Posted September 9, 2012 Atlanta, GA
Alenka Zajić and Gordon L. Stüber received the Neal Shepherd Memorial Best Propagation Paper Award for their paper, "Wideband MIMO Mobile-to-Mobile Channels: Geometry-Based Statistical Modeling with Experimental Verification," published in the IEEE Transactions on Vehicular Technology, vol. 58, no. 2, February 2009. This award recognizes the best propagation paper published in the IEEE Transactions on Vehicular Technology during the past three years.
Drs. Zajić and Stüber share this award with their colleagues Thomas Pratt, a research professor at the University of Notre Dame, and Son Nguyen, a researcher with the Army Research Laboratory. They will receive this honor at an awards luncheon during the 76th IEEE Vehicular Technology Society Conference, to be held September 3-6 in Quebec City, Canada.
Mobile-to-mobile communication systems have recently drawn great attention because they have the potential to improve convenience and safety of automobile transportation. For example, sensor-equipped cars that communicate via wireless links (and thus create ad-hoc networks) can be used to reduce traffic accidents and facilitate traffic flow. Mobile-to-mobile communication systems also find applications in intelligent transportation systems, relay-based cellular networks, and future combat systems. The design of highly reliable mobile-to-mobile wireless communication systems requires a detailed understanding of propagation among vehicles. The awarded paper presents the first three-dimensional wideband channel model for mobile-to-mobile communications and presents experimental validation of this model.
This paper is a result of Dr. Zajić's Ph.D. thesis work while she was a member of Wireless Systems Laboratory, which is led by Dr. Stüber, and the research was funded by the Army Research Laboratory Collaborative Technology Alliance for Communications and Networking. Dr. Zajić is a new assistant professor in the School of Electrical and Computer Engineering at Georgia Tech, while Dr. Stüber has been on the ECE faculty since 1986, where he is the Joseph M. Pettit Chair Professor in Communications.

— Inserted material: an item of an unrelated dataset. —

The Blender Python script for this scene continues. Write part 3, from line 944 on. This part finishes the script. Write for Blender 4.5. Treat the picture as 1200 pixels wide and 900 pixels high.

About the School of Electrical and Computer Engineering
The School of Electrical and Computer Engineering (ECE) is one of eight schools and departments in the College of Engineering at the Georgia Institute of Technology. All ECE undergraduate and graduate programs are in the top 10 of the most recent college rankings by U.S. News & World Report. Over 2,500 students are enrolled in the School’s graduate and undergraduate programs, and in the last academic year, 723 degrees were awarded.
Over 110 ECE faculty members are involved in 11 areas of research, education, and commercialization – bioengineering, computer systems and software, digital signal processing, electric power, electromagnetics, electronic design and applications, microsystems, optics and photonics, systems and controls, telecommunications, and VLSI systems and digital design.
About the Georgia Institute of Technology
The Georgia Institute of Technology is one of the world's premier research universities. Ranked seventh among U.S. News & World Report's top public universities and the eighth best engineering and information technology university in the world by Shanghai Jiao Tong University's Academic Ranking of World Universities, Georgia Tech’s more than 20,000 students are enrolled in its Colleges of Architecture, Computing, Engineering, Liberal Arts, Business, and Sciences. Tech is among the nation's top producers of women and minority engineers. The Institute offers research opportunities to both undergraduate and graduate students and is home to more than 100 interdisciplinary units plus the Georgia Tech Research Institute.